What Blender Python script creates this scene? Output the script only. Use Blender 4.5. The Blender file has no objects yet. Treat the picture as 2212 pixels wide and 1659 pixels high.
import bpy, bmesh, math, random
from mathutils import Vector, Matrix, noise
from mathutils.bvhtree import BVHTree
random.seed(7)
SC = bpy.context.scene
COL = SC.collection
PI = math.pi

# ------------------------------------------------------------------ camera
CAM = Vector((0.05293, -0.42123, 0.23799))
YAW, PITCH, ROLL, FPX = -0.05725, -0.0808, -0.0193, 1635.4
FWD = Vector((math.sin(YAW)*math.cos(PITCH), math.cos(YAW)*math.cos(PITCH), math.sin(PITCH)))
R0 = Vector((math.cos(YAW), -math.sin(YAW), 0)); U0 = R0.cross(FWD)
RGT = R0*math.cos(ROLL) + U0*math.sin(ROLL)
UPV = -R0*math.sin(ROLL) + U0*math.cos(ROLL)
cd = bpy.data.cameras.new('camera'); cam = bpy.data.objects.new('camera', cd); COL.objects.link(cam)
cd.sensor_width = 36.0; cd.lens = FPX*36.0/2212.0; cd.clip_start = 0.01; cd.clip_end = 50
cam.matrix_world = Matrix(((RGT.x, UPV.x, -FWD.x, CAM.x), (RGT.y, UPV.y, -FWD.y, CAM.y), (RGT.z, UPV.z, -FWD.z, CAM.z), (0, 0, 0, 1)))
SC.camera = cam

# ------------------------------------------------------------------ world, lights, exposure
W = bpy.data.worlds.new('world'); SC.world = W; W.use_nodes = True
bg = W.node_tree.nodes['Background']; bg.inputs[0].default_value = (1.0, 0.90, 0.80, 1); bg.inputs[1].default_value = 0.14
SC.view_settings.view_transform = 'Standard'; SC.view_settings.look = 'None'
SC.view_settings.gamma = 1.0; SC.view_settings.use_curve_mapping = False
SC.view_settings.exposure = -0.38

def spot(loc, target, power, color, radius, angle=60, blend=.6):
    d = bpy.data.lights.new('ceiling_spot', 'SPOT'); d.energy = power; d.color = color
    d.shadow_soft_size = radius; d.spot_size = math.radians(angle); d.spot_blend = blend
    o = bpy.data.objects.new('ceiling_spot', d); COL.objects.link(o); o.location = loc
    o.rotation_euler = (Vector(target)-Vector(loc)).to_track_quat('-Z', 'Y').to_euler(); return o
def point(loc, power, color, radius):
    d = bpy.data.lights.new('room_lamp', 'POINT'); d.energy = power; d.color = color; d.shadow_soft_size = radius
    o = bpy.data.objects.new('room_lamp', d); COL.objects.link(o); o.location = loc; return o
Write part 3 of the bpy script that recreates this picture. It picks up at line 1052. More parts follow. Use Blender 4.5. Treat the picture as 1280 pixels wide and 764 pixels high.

#### Exercise prompt:
Return all the data above once more, precisely as given.

#### Result of this exercise:
What Blender Python script creates this scene? Output the script only. Use Blender 4.5. The Blender file has no objects yet. Treat the picture as 2212 pixels wide and 1659 pixels high.
import bpy, bmesh, math, random
from mathutils import Vector, Matrix, noise
from mathutils.bvhtree import BVHTree
random.seed(7)
SC = bpy.context.scene
COL = SC.collection
PI = math.pi

# ------------------------------------------------------------------ camera
CAM = Vector((0.05293, -0.42123, 0.23799))
YAW, PITCH, ROLL, FPX = -0.05725, -0.0808, -0.0193, 1635.4
FWD = Vector((math.sin(YAW)*math.cos(PITCH), math.cos(YAW)*math.cos(PITCH), math.sin(PITCH)))
R0 = Vector((math.cos(YAW), -math.sin(YAW), 0)); U0 = R0.cross(FWD)
RGT = R0*math.cos(ROLL) + U0*math.sin(ROLL)
UPV = -R0*math.sin(ROLL) + U0*math.cos(ROLL)
cd = bpy.data.cameras.new('camera'); cam = bpy.data.objects.new('camera', cd); COL.objects.link(cam)
cd.sensor_width = 36.0; cd.lens = FPX*36.0/2212.0; cd.clip_start = 0.01; cd.clip_end = 50
cam.matrix_world = Matrix(((RGT.x, UPV.x, -FWD.x, CAM.x), (RGT.y, UPV.y, -FWD.y, CAM.y), (RGT.z, UPV.z, -FWD.z, CAM.z), (0, 0, 0, 1)))
SC.camera = cam

# ------------------------------------------------------------------ world, lights, exposure
W = bpy.data.worlds.new('world'); SC.world = W; W.use_nodes = True
bg = W.node_tree.nodes['Background']; bg.inputs[0].default_value = (1.0, 0.90, 0.80, 1); bg.inputs[1].default_value = 0.14
SC.view_settings.view_transform = 'Standard'; SC.view_settings.look = 'None'
SC.view_settings.gamma = 1.0; SC.view_settings.use_curve_mapping = False
SC.view_settings.exposure = -0.38

def spot(loc, target, power, color, radius, angle=60, blend=.6):
    d = bpy.data.lights.new('ceiling_spot', 'SPOT'); d.energy = power; d.color = color
    d.shadow_soft_size = radius; d.spot_size = math.radians(angle); d.spot_blend = blend
    o = bpy.data.objects.new('ceiling_spot', d); COL.objects.link(o); o.location = loc
    o.rotation_euler = (Vector(target)-Vector(loc)).to_track_quat('-Z', 'Y').to_euler(); return o
def point(loc, power, color, radius):
    d = bpy.data.lights.new('room_lamp', 'POINT'); d.energy = power; d.color = color; d.shadow_soft_size = radius
    o = bpy.data.objects.new('room_lamp', d); COL.objects.link(o); o.location = loc; return o
Write part 3 of the bpy script that recreates this picture. It picks up at line 1052. More parts follow. Use Blender 4.5. Treat the picture as 1280 pixels wide and 764 pixels high.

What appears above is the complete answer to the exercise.